What is your favorite sound?
Mine is the sound of stereotypes crashing down.
I was asked to give a short reflection at this year’s ISOCARP World Planning Congress as part of a ‘Women in Planning’ event. I was the last to speak. As I listened to the other speakers before me, I couldn\’t stop writing down quotes from their personal stories of success and struggle as female urban planners and professionals more generally.
I heard the leader of a well-known international planning studio saying she “was going to give up” many years ago because balancing work and family responsibilities was a challenge. I heard a black South African describe how she was “fighting the system everyday” just to be able to get a PhD in her own country and live her life (not anybody else’s). I heard a North American planner talk about a sexual harassment incident that happened to her many years ago and how she reported it to her employer and watched as if nothing had happened.
When it was my turn to speak, I shared a few general reflections followed by two stories.
First, I acknowledged my privilege (thank you, Eleanor Mohammed, for the reminder). I have had the fortune of growing up in a safe and modern city, in a loving and supportive family, and with access to quality private education and an international local community. Undoubtedly, this environment offered me a fantastic launching pad, especially compared to many of my peers in the region. For that, I am eternally grateful to the Almighty, my parents, and everyone who played a part in shaping this reality for me.
I then reflected on the fact that, notwithstanding my privilege, when I show up to work, I show up not just as a female but as an Arab Muslim female. In the context of the construction industry in the GCC, showing up like that can trigger a storm of unflattering stereotypes.
Interestingly, it is less about the gender, ethnicity, or faith of the person in front of me and more about their culture and previous experience. I have had immense support from family, friends, colleagues, and mentors: men and women from all ethnicities and faiths who believed in me, often more than I believed in myself. Similarly, I have been on the receiving end of discriminatory behavior from both men and women of various ethnicities and faiths.
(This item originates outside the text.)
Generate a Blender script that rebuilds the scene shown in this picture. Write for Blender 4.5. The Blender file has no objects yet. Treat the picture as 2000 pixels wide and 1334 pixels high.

Moving on to the stories, the first was from my first year of professional experience in the Gulf, working for an international developer. Sitting at my desk, I was approached by a gentleman who seemed to be a visitor to the office. As the conversation unfolded, I could almost hear the stereotypes he had in his mind come crashing down one at a time. First, he was surprised that I spoke English, then he was surprised that I had a master’s degree, and the final blow came when he realized I was part of the technical project team and not an administrator. It was one of the most amusing conversations I’ve had, and unfortunately, not the last of its kind.
The second story was from a recent experience leading a team of male professionals. For many of them, this was their first experience reporting to a female. This was also my first experience leading an all-male team. A few months into the role, I was thanking the team for the hard work they had been putting in and the collaborative spirit they had demonstrated. At that point, one of the team members openly expressed a shift he had gone through. Not having worked with any female leaders in the past, his belief was that females were not fit for leadership. Thankfully, a few months of experience were enough to change his mind.
A final few words. I fully acknowledge that I have my own conscious and unconscious biases and certainly my own insecurities. I, too, am a work-in-progress, and I feel I need to bring more of myself to work.
I also want to celebrate the many steps forward that have been taken in the professional environment, particularly the construction industry, in the Gulf. When I started my career here in 2007, very few people ‘looked like me’ in any room, let alone in the boardroom. These days I sometimes don’t even stand out, often because every person in the room looks different, and she or he is comfortable showing up as their own unique self.
Have you tried showing up to work as yourself? What is that like for you?